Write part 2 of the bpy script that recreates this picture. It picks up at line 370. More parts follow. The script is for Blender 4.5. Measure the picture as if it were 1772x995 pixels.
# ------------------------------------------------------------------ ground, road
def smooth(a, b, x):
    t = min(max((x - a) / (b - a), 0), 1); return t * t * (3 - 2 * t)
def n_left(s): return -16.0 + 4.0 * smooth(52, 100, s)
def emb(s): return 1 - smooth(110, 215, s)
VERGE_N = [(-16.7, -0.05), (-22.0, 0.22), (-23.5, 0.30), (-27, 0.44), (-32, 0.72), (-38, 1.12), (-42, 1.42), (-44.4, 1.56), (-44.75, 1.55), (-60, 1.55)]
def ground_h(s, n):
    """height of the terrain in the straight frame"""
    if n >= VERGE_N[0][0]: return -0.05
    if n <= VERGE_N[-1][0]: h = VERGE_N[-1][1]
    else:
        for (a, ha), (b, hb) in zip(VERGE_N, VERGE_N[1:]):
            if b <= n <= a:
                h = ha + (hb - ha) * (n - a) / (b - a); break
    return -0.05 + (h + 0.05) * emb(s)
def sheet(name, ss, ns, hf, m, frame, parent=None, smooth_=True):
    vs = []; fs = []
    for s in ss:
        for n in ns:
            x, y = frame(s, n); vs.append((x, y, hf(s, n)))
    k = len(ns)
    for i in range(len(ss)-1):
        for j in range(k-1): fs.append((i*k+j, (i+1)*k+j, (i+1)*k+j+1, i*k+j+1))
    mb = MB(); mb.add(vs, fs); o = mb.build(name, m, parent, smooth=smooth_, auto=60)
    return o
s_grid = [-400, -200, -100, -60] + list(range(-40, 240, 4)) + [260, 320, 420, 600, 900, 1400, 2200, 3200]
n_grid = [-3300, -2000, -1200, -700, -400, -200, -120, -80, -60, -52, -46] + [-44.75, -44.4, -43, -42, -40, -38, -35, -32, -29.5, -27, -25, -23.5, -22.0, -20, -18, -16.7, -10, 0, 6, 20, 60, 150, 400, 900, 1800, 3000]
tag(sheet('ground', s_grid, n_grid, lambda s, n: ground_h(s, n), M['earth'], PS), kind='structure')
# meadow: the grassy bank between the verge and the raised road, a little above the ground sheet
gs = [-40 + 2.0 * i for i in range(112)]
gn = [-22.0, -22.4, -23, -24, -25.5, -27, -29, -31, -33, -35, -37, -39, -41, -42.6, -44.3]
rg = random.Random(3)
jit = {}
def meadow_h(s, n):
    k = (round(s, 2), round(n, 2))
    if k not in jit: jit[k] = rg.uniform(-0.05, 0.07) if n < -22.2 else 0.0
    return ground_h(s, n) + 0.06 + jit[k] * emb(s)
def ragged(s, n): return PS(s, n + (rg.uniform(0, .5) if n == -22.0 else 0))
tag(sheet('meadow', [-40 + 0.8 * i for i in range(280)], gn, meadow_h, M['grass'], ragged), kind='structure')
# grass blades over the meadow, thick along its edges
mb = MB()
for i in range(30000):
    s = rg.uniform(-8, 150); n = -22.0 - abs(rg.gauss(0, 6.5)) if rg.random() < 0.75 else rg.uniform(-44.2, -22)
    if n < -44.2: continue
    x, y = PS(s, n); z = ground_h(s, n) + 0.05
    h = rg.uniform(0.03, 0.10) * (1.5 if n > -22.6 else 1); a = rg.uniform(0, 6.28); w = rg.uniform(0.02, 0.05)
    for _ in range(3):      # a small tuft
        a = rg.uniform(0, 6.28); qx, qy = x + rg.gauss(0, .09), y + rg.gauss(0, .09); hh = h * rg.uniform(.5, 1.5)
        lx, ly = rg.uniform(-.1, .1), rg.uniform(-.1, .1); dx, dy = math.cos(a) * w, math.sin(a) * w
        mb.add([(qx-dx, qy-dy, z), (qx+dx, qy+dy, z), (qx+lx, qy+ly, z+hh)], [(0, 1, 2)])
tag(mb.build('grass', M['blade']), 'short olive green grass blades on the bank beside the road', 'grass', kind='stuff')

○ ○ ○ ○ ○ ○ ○

The listing above must be transcribed exactly, line by line.

§ **Exercise response**:
Write part 2 of the bpy script that recreates this picture. It picks up at line 370. More parts follow. The script is for Blender 4.5. Measure the picture as if it were 1772x995 pixels.
# ------------------------------------------------------------------ ground, road
def smooth(a, b, x):
    t = min(max((x - a) / (b - a), 0), 1); return t * t * (3 - 2 * t)
def n_left(s): return -16.0 + 4.0 * smooth(52, 100, s)
def emb(s): return 1 - smooth(110, 215, s)
VERGE_N = [(-16.7, -0.05), (-22.0, 0.22), (-23.5, 0.30), (-27, 0.44), (-32, 0.72), (-38, 1.12), (-42, 1.42), (-44.4, 1.56), (-44.75, 1.55), (-60, 1.55)]
def ground_h(s, n):
    """height of the terrain in the straight frame"""
    if n >= VERGE_N[0][0]: return -0.05
    if n <= VERGE_N[-1][0]: h = VERGE_N[-1][1]
    else:
        for (a, ha), (b, hb) in zip(VERGE_N, VERGE_N[1:]):
            if b <= n <= a:
                h = ha + (hb - ha) * (n - a) / (b - a); break
    return -0.05 + (h + 0.05) * emb(s)
def sheet(name, ss, ns, hf, m, frame, parent=None, smooth_=True):
    vs = []; fs = []
    for s in ss:
        for n in ns:
            x, y = frame(s, n); vs.append((x, y, hf(s, n)))
    k = len(ns)
    for i in range(len(ss)-1):
        for j in range(k-1): fs.append((i*k+j, (i+1)*k+j, (i+1)*k+j+1, i*k+j+1))
    mb = MB(); mb.add(vs, fs); o = mb.build(name, m, parent, smooth=smooth_, auto=60)
    return o
s_grid = [-400, -200, -100, -60] + list(range(-40, 240, 4)) + [260, 320, 420, 600, 900, 1400, 2200, 3200]
n_grid = [-3300, -2000, -1200, -700, -400, -200, -120, -80, -60, -52, -46] + [-44.75, -44.4, -43, -42, -40, -38, -35, -32, -29.5, -27, -25, -23.5, -22.0, -20, -18, -16.7, -10, 0, 6, 20, 60, 150, 400, 900, 1800, 3000]
tag(sheet('ground', s_grid, n_grid, lambda s, n: ground_h(s, n), M['earth'], PS), kind='structure')
# meadow: the grassy bank between the verge and the raised road, a little above the ground sheet
gs = [-40 + 2.0 * i for i in range(112)]
gn = [-22.0, -22.4, -23, -24, -25.5, -27, -29, -31, -33, -35, -37, -39, -41, -42.6, -44.3]
rg = random.Random(3)
jit = {}
def meadow_h(s, n):
    k = (round(s, 2), round(n, 2))
    if k not in jit: jit[k] = rg.uniform(-0.05, 0.07) if n < -22.2 else 0.0
    return ground_h(s, n) + 0.06 + jit[k] * emb(s)
def ragged(s, n): return PS(s, n + (rg.uniform(0, .5) if n == -22.0 else 0))
tag(sheet('meadow', [-40 + 0.8 * i for i in range(280)], gn, meadow_h, M['grass'], ragged), kind='structure')
# grass blades over the meadow, thick along its edges
mb = MB()
for i in range(30000):
    s = rg.uniform(-8, 150); n = -22.0 - abs(rg.gauss(0, 6.5)) if rg.random() < 0.75 else rg.uniform(-44.2, -22)
    if n < -44.2: continue
    x, y = PS(s, n); z = ground_h(s, n) + 0.05
    h = rg.uniform(0.03, 0.10) * (1.5 if n > -22.6 else 1); a = rg.uniform(0, 6.28); w = rg.uniform(0.02, 0.05)
    for _ in range(3):      # a small tuft
        a = rg.uniform(0, 6.28); qx, qy = x + rg.gauss(0, .09), y + rg.gauss(0, .09); hh = h * rg.uniform(.5, 1.5)
        lx, ly = rg.uniform(-.1, .1), rg.uniform(-.1, .1); dx, dy = math.cos(a) * w, math.sin(a) * w
        mb.add([(qx-dx, qy-dy, z), (qx+dx, qy+dy, z), (qx+lx, qy+ly, z+hh)], [(0, 1, 2)])
tag(mb.build('grass', M['blade']), 'short olive green grass blades on the bank beside the road', 'grass', kind='stuff')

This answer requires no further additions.